In deze zaak heeft de Rechtbank Midden-Nederland op 11 november 2022 uitspraak gedaan in een geschil tussen een eiser en de heffingsambtenaar van de Belastingsamenwerking gemeenten & hoogheemraadschap Utrecht. De eiser had op 28 juli 2020 een naheffingsaanslag parkeerbelasting van € 67,53 ontvangen, welke hij betwistte. Bij de uitspraak op bezwaar van 17 september 2021 werd het bezwaar van eiser niet-ontvankelijk verklaard, wat de aanleiding vormde voor het indienen van beroep door eiser. Tijdens de zitting op 22 september 2022 werd de zaak behandeld via een Teams-beeldverbinding, waarbij eiser aanwezig was en verweerder vertegenwoordigd werd door zijn gemachtigde D. Winter.
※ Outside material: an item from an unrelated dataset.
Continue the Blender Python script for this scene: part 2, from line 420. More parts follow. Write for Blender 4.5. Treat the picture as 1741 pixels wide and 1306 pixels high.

De rechtbank oordeelde dat het bezwaar ten onrechte niet-ontvankelijk was verklaard. Verweerder had erkend dat de stukken die eiser had verzocht, niet waren verstrekt, wat een schending van de procedurele rechten van eiser betekende. De rechtbank vernietigde de uitspraak op bezwaar en verklaarde het bezwaar ongegrond, omdat de naheffingsaanslag terecht was opgelegd. Eiser had niet aannemelijk gemaakt dat hij de verschuldigde parkeerbelasting had betaald. De rechtbank concludeerde dat verweerder de hoorplicht niet had geschonden, aangezien eiser niet op de uitnodigingen voor de hoorzitting had gereageerd.
De rechtbank besloot dat verweerder het door eiser betaalde griffierecht moest vergoeden, maar dat er geen proceskosten waren die voor vergoeding in aanmerking kwamen. De uitspraak werd openbaar uitgesproken en partijen werden geïnformeerd over de mogelijkheid tot hoger beroep.